Il y a deux ans, visitant pour la première fois l’île de Skyros en Grèce, j’ai découvert qu’au début du 20e siècle, un poète anglais y avait terminé sa vie : Rupert Brooke. Il n’y avait pas habité ; ce fut le fait d’un de ces hasards étranges que le sort, parfois, semble affectionner.
Cette fois j’ai vu la statue de Brooke qui se trouve à la sortie de la ville, surplombant la mer. Il y est représenté comme un jeune dieu grec, nu et triomphant. Pas si étonnant quand on songe qu’il avait reçu de Yeats le titre de « plus beau jeune homme d’Angleterre » (« the handsomest young man in England »). Ses photos le montrent en effet comme un mélange d’Oscar Wilde et de Hugh Grant…
Voici ce que j’écrivais en septembre 07 (c’était sur mon ancien blog, Sablier, et cette note n’est plus disponible) :
Sur la carte de Skyros que je consultais pour voir les routes praticables, j’ai soudain remarqué la mention « Tombe de R. Brooke ». Je me suis demandé qui cela pouvait être et on m’a dit qu’il s’agissait d’un poète anglais. Dès lors, je n’ai eu de cesse d’aller voir cette tombe.
La moitié Sud de l’île, île qui est resserrée en son milieu comme la taille fine d’une jeune fille grecque, présente un aspect très différent de la moitié nord. Elle est aride, dépourvue d’arbres et la végétation se limite à d’étranges buissons semblables à des bonsaïs naturels. C’est aussi une région où se trouvent des zones militaires. Nous avons roulé assez longtemps entre ces pentes peu amènes, avec néanmoins la vue toujours magnifique sur la mer. Enfin, dans une petite oliveraie qui est soudain apparue en contrebas de la route, j’ai aperçu une tombe isolée entourée d’une grille de fer forgé peinte en vert.
Je ne connaissais rien de Rupert Brooke, poète anglais mort en Grèce en 1915, à l’âge de 28 ans. L’encyclopédie précise qu’il s’y trouvait avec le corps expéditionnaire anglais pendant la 1e Guerre Mondiale et qu’il est mort subitement, non par fait de guerre, mais d’une pneumonie contractée à la suite d’une piqûre de moustique ( !). Je n’en savais rien quand j’ai vu son tombeau, sauf la date de sa mort qui y est évidemment gravée. Une plaque de marbre apposée au pied de la tombe évoque des sentiments assez lyriques d’amour de sa terre natale. Comme Lord Byron cent ans plus tôt, Brooke est venu en Grèce pour y mourir prématurément d’un destin contraire plutôt que de la rencontre avec un insecte pernicieux. Je ne saurais dire à quel point cette tombe solitaire sous l’ombre des oliviers, perdue au milieu de rien, suscitait une tristesse douce et pénétrante. Qui se souvient encore de lui ? Qui se souvient des disparus ? Je retourne souvent au poème de Lamartine (mis en musique par Brassens), « Pensées des morts ».

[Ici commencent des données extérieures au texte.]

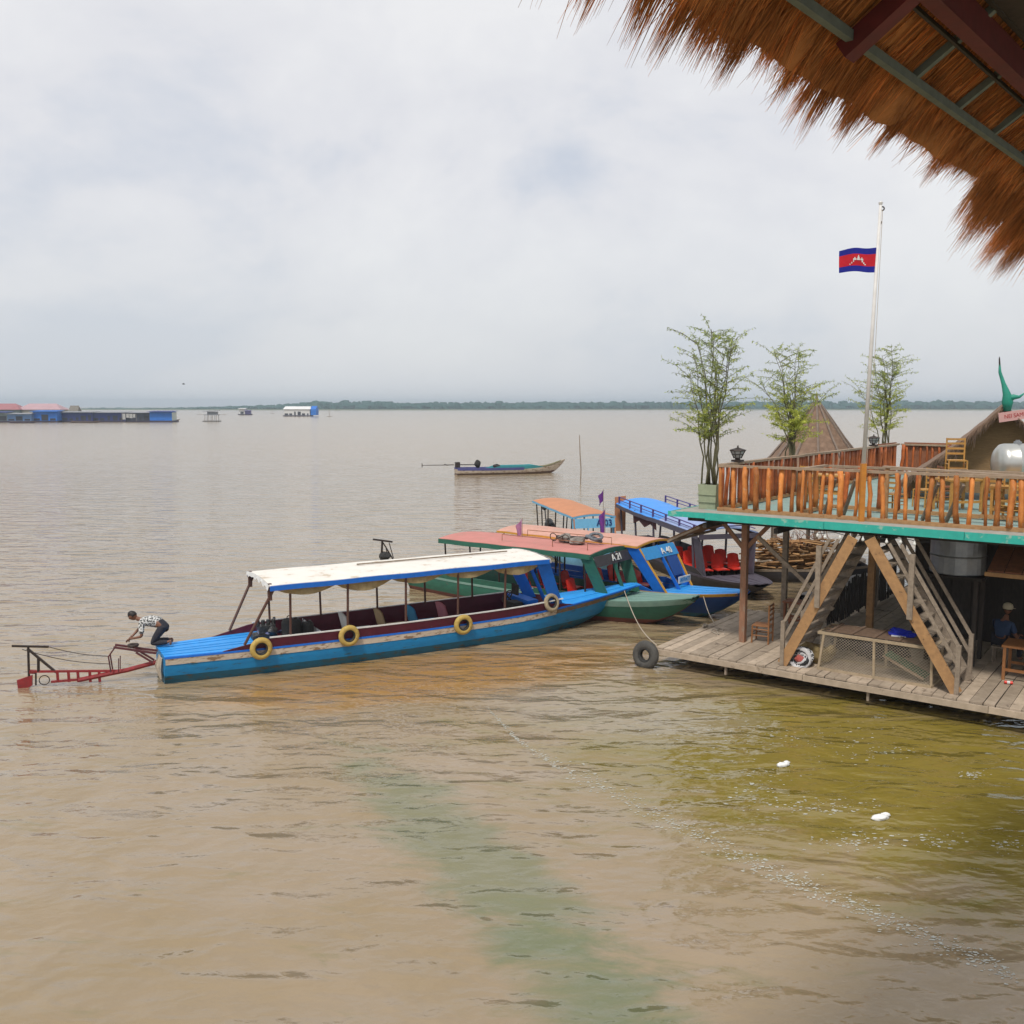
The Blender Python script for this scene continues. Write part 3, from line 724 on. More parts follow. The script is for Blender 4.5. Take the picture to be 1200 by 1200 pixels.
    def floor(s, x0, x1, z=.14, mt=None, wall=None):
        m = MB(); secs = []
        for i in range(15):
            x = x0 + (x1 - x0) * i / 14; w = s.hb(x, z) - .04; secs.append([(x, -w, z), (x, w, z)])
        m.loft(secs); m.build('floor', mt or M_dark, s.t)
        m = MB()
        for side in (-1, 1):
            secs = []
            for i in range(15):
                x = x0 + (x1 - x0) * i / 14; q = s.g(x); secs.append([(x, side * (s.hb(x, z) - .035), z), (x, side * (s.hb(x, q[3]) - .035), q[3] + .02)])
            m.loft(secs)
        for x in (x0, x1):
            q = s.g(x); w = q[1] - .03; v_ = s.hb(x, z) - .05; m.add([(x, -v_, z), (x, v_, z), (x, w, q[3]), (x, -w, q[3])], [(0, 1, 2, 3)])
        m.build('inner_wall', wall or M_maroon, s.t)
    def roof(s, mt, x0, x1, w0, w1, z0, z1, arch=.1, th=.05, trim=None, trim_h=.1, nm='roof', sag=0, ends=True):
        Z = lambda u, v: z0 + (z1 - z0) * u + arch * (1 - (2 * v - 1) ** 2) - sag * math.sin(math.pi * u) + .006 * math.sin(u * 23 + v * 5)
        Wd = lambda u: w0 + (w1 - w0) * u
        m = MB(); m.slab(lambda u, v: (x0 + (x1 - x0) * u, Wd(u) * (2 * v - 1), Z(u, v)), 26, 10, th)
        r_ = m.build(nm, mt, s.t, False)
        if trim:
            m = MB()
            for v, sg in ((0, -1), (1, 1)):
                m.loft([[(x0 + (x1 - x0) * u, sg * (Wd(u) + .005), Z(u, v) - .012), (x0 + (x1 - x0) * u, sg * (Wd(u) + .03), Z(u, v) - .012), (x0 + (x1 - x0) * u, sg * (Wd(u) + .03), Z(u, v) - trim_h), (x0 + (x1 - x0) * u, sg * (Wd(u) + .005), Z(u, v) - trim_h)] for u in [i / 20 for i in range(21)]], True, True)
            for u, sg in ((0, -1), (1, 1)) if ends else ():
                x = x0 + (x1 - x0) * u
                m.loft([[(x + sg * .005, Wd(u) * (2 * v - 1), Z(u, v) - .014), (x + sg * .03, Wd(u) * (2 * v - 1), Z(u, v) - .014), (x + sg * .03, Wd(u) * (2 * v - 1), Z(u, v) - trim_h), (x + sg * .005, Wd(u) * (2 * v - 1), Z(u, v) - trim_h)] for v in [i / 8 for i in range(9)]], True, True)
            m.build('roof_trim', trim, s.t)
        s.RZ = lambda x: z0 + (z1 - z0) * (x - x0) / (x1 - x0); s.RW = lambda x: Wd((x - x0) / (x1 - x0))
        return r_
    def posts(s, xs, mt, r_=.03, y=None, zb=0.0, side=(-1, 1)):
        for x in xs:
            for sg in side:
                q = s.g(x); yb = sg * (q[1] - .03); yt = sg * min(s.RW(x) - .06, q[1] + .06)
                m = MB(); m.tube((x, yb, q[3] + zb), (x, yt, s.RZ(x) - .02), r_, r_ * .95, 7); m.build('post', mt, s.t)
    def windshield(s, x0, x1, zt, mt, w=None, pw=.32, frame=None, mull=2, header=.28, head_mt=None, zb=None):
        """raked frame: foot at x1 on the deck, head at x0 under the roof"""
        q = s.g(x1); wb = (w or q[1]) ; wt = s.RW(x0) - .02; zb = zb if zb is not None else q[3]
        for sg in (-1, 1):
            m = MB()
            m.prism([(x1, sg * (wb - .02), zb), (x1 - pw * .9, sg * (wb - .02), zb), (x0 - pw, sg * wt, zt), (x0, sg * wt, zt)], (0, -sg * .04, 0))
            m.build('side_panel', mt, s.t)
            if frame:
                m = MB(); m.bar((x1 + .02, sg * (wb - .04), zb), (x0 + .02, sg * (wt - .02), zt), .06, .045); m.build('pillar', frame, s.t)
        for k in range(mull):
            f = (k + 1) / (mull + 1) * 2 - 1
            m = MB(); m.bar((x1, f * wb, zb), (x0, f * wt, zt), .1, .04, (0, 1, 0)); m.build('mullion', mt, s.t)
        if header:
            m = MB(); dxz = (x0 - x1) / (zt - zb)
            m.prism([(x0 + .03, -wt + .03, zt), (x0 + .03, wt - .03, zt), (x0 + .03 - dxz * header, wt - .03, zt - header), (x0 + .03 - dxz * header, -wt + .03, zt - header)], (.03, 0, 0))
            s.header = m.build('header', head_mt or mt, s.t)
        return dict(x0=x0, wt=wt, zt=zt)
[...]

Toutes sortes d’informations sur Rupert Brooke, ainsi qu’un choix de poèmes, sur le site « Rupert Brooke on Skyros » (en anglais).
(toutes les photos de cette note sont de l’auteur)
Alexander et moi avons souvent évoqué Rupert Brooke au cours des derniers mois.
Je connaissais son nom sans connaître ses poèmes, qu’Alexander connaissait très bien, évidemment.
C’est vrai qu’il était très beau !
Mais plus récemment, « le plus beau jeune homme d’Angleterre », si Yeats était revenu il aurait été d’accord, c’était Alexander.
L’auteur a fait de très bellles photos.